A home loan is the quickest and easiest way to get a home without spending your savings. In a home loan, you only pay monthly instalments, called EMI, until the term ends.
Here are a few tips that every beginner must keep in mind when applying for a home loan.
1. Borrow What You Can pay
As a rule, the equated monthly instalments for a home loan should not be more than 10% of your monthly income. If the EMI takes a major portion of your monthly income, you will face difficulty managing other financial goals. After all, loan repayment is not your only expense.
Before you apply for a home loan, calculate the EMI and compare it with your income. Then, choose an affordable housing loan that costs a reasonable monthly payment with low interest.

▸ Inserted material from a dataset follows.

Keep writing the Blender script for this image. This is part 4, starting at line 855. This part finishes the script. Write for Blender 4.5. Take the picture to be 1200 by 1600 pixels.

2. Shop for the Best Rates
Not comparing the rates is a common mistake of borrowers when applying for a home loan. Banks offer home loans at different rates. In fact, the home loan process and the total cost of getting a loan are never the same. It varies depending on the bank you choose.
Research well and always compare the home loan interest rate before getting a loan. You can also switch your bank if you find a better and cheaper option.
3. Get the Documents Ready
Earlier, banks would take several weeks to approve the loan applications. That time is long gone! The technology has made it possible for applicants to apply for a home loan online and get the amount within a week. The only condition is that you must submit the required home loan documents as required. The documents needed for this loan are almost the same. Here’s what you will need:
- ID proof
- Address proof
- Age proof
- Income proof
- Property documents
The bank can ask for additional documents. So, keep everything ready in advance to prevent any delays in the disbursal.
4. Never Miss the Payment
Delayed loan payments can damage your credit score (a 3-digit numerical value that shows your credibility and debt payment history). It’s hard to get loans with a poor credit score. So, to avoid that, ensure timely payments. Banks also charge a late payment penalty and a high interest for missed payments.
5. Check the Upfront Payment Requirements
The upfront payment is the amount you pay before you get the loan. It includes the down payment (a small part of the property’s value) and processing fee. Banks can charge a processing fee of up to 3% of the loan amount. The down payment can be 10-30 per cent of the value of your property. Before applying for a loan, check whether you can meet the upfront payment requirements.